Instruction:
Only one stretch of the data below should be repeated: the lines from the line containing "for nm,src,segs in" through the line containing "print(nm,N)", inclusive, exactly as they are.

Source data:
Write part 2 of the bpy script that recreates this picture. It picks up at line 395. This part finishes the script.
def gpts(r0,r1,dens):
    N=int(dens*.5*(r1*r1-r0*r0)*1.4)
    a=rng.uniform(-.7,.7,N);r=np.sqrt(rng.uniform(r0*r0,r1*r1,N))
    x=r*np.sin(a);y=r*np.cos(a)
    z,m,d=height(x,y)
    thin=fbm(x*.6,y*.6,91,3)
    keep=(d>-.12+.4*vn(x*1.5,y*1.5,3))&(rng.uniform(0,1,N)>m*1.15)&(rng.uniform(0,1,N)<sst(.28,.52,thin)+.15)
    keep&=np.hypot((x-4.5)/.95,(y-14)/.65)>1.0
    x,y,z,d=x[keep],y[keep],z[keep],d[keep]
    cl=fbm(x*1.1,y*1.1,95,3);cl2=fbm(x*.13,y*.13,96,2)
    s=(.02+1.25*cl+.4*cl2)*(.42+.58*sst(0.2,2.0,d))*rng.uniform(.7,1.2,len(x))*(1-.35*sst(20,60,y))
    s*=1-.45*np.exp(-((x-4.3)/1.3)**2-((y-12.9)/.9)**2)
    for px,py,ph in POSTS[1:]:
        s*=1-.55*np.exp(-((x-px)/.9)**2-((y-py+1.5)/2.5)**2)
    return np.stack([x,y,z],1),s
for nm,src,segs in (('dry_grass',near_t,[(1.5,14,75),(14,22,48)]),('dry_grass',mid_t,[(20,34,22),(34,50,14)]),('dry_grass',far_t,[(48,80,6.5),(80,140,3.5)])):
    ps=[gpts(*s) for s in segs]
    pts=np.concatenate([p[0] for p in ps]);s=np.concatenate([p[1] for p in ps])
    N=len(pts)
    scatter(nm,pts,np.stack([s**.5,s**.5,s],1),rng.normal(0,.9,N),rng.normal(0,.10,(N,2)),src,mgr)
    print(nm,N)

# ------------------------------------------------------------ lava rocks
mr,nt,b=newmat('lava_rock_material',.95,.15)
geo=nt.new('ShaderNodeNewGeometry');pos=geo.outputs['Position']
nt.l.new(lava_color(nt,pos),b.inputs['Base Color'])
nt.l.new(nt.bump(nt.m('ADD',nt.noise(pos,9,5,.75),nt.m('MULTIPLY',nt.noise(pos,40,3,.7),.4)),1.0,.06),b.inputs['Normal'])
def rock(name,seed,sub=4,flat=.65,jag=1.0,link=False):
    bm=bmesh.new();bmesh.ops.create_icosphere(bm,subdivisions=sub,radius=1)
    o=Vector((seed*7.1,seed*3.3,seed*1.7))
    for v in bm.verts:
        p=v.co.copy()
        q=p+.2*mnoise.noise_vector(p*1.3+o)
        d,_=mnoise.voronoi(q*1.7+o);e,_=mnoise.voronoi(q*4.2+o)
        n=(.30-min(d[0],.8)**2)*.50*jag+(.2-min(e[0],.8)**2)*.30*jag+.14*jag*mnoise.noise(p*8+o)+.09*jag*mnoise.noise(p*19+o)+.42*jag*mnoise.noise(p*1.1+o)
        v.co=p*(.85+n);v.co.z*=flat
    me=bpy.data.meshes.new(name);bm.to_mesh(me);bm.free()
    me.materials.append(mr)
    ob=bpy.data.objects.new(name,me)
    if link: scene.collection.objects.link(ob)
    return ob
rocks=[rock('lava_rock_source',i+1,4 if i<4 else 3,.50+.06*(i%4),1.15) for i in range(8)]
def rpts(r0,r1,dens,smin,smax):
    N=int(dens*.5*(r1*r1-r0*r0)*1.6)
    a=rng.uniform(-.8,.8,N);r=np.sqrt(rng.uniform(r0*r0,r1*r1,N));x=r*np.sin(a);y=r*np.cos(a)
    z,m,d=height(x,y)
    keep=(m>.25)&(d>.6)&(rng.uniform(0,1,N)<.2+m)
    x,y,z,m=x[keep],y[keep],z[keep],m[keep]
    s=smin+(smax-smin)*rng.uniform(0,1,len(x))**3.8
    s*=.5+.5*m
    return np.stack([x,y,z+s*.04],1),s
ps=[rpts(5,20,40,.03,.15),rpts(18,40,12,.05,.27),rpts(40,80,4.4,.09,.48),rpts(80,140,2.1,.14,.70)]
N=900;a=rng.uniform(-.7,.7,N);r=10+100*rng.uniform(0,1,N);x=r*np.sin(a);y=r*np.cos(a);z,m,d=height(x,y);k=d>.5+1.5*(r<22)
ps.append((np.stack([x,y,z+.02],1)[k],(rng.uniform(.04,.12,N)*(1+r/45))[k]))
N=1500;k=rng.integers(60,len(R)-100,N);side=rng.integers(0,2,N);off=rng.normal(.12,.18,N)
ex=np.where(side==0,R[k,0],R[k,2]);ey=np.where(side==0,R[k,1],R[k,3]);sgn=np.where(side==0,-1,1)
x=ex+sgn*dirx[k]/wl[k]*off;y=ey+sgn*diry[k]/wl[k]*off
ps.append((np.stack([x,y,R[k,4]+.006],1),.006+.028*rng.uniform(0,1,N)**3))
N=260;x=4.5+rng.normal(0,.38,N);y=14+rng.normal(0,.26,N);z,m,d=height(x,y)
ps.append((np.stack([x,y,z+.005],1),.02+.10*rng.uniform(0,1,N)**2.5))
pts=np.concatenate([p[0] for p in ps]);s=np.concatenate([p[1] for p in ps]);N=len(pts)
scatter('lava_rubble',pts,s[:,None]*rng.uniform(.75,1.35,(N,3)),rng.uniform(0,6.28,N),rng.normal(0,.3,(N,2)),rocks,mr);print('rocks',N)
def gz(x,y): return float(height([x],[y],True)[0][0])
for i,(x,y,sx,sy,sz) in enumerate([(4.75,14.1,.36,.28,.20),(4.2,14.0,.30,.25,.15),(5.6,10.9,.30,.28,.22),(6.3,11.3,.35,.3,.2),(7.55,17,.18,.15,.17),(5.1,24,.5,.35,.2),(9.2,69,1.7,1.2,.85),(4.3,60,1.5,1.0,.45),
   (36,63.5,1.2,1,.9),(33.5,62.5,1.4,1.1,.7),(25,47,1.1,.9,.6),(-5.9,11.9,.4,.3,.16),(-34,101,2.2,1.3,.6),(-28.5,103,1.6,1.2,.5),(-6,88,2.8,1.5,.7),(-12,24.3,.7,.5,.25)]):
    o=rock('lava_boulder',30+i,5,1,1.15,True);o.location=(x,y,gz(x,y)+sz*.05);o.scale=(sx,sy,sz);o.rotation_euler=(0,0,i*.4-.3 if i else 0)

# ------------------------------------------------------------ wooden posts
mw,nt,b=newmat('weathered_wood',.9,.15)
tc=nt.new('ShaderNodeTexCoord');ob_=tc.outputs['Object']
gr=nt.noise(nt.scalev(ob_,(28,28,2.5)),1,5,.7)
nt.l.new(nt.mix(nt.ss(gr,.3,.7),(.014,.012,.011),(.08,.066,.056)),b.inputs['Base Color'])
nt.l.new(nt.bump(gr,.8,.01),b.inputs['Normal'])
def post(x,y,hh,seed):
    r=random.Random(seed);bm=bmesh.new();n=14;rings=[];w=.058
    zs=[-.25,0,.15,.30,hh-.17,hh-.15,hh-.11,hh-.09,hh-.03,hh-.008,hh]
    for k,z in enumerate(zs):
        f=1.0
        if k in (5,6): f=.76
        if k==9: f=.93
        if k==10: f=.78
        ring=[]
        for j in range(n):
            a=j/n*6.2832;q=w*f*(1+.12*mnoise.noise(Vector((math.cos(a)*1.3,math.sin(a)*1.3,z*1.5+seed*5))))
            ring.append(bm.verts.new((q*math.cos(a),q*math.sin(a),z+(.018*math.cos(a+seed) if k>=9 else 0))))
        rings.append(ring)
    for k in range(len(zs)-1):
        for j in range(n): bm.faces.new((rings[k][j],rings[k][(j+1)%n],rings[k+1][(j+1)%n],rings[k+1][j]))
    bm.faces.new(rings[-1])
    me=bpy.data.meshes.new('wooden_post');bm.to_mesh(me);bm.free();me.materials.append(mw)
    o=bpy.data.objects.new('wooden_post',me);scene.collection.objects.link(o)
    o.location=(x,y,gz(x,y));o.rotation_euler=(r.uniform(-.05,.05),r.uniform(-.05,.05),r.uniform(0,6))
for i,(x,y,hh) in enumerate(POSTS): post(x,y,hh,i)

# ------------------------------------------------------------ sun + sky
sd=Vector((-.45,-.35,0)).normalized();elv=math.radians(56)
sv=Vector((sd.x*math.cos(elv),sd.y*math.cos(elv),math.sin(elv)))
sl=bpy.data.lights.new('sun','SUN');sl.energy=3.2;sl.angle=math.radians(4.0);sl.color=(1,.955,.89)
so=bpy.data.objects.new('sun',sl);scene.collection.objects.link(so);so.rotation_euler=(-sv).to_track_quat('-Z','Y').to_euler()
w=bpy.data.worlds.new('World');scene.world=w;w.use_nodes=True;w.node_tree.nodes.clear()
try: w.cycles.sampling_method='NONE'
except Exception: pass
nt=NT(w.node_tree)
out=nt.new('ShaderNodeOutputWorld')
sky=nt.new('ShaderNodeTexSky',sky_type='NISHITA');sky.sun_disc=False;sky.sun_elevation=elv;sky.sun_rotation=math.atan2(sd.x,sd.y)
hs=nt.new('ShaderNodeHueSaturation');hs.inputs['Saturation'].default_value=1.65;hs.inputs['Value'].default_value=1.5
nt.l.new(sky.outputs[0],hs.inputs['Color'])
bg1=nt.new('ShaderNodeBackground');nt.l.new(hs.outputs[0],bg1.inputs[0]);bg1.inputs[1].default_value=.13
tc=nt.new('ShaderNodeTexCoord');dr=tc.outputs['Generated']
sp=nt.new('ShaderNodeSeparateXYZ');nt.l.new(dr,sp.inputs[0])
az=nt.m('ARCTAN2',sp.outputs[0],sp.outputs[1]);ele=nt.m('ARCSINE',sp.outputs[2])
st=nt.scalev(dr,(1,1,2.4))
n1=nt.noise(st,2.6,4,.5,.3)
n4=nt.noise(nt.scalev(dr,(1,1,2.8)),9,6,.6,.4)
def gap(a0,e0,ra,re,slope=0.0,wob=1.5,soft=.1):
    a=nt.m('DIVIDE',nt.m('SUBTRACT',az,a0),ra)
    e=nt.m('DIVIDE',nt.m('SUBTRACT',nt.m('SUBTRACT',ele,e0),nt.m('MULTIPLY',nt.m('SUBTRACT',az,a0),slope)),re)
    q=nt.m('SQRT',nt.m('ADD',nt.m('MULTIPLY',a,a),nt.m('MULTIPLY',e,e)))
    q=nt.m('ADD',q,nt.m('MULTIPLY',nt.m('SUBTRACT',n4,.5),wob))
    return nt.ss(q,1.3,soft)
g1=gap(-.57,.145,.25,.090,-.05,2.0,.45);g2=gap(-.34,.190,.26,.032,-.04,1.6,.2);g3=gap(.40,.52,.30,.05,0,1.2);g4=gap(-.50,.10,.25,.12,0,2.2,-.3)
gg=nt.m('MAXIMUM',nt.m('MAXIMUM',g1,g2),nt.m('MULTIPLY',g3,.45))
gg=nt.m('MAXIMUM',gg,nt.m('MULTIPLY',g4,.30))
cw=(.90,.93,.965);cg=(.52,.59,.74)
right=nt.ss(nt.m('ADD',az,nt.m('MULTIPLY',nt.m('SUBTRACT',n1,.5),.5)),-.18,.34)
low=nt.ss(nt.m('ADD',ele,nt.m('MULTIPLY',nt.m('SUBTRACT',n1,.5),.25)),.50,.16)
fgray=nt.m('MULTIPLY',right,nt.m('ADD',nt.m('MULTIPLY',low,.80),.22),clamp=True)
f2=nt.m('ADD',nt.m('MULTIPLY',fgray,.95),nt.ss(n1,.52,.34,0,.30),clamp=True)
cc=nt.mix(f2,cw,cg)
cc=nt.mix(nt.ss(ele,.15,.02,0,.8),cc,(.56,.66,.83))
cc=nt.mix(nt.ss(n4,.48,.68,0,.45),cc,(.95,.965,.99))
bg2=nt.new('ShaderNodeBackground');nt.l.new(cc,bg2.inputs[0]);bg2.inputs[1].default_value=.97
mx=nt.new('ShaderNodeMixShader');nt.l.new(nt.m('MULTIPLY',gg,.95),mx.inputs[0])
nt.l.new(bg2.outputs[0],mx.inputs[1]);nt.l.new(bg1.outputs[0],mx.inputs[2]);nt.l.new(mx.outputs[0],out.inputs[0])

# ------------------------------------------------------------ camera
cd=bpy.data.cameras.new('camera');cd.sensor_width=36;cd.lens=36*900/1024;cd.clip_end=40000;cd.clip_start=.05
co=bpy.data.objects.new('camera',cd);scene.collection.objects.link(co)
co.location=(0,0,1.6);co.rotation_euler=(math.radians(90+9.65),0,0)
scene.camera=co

Final result:
for nm,src,segs in (('dry_grass',near_t,[(1.5,14,75),(14,22,48)]),('dry_grass',mid_t,[(20,34,22),(34,50,14)]),('dry_grass',far_t,[(48,80,6.5),(80,140,3.5)])):
    ps=[gpts(*s) for s in segs]
    pts=np.concatenate([p[0] for p in ps]);s=np.concatenate([p[1] for p in ps])
    N=len(pts)
    scatter(nm,pts,np.stack([s**.5,s**.5,s],1),rng.normal(0,.9,N),rng.normal(0,.10,(N,2)),src,mgr)
    print(nm,N)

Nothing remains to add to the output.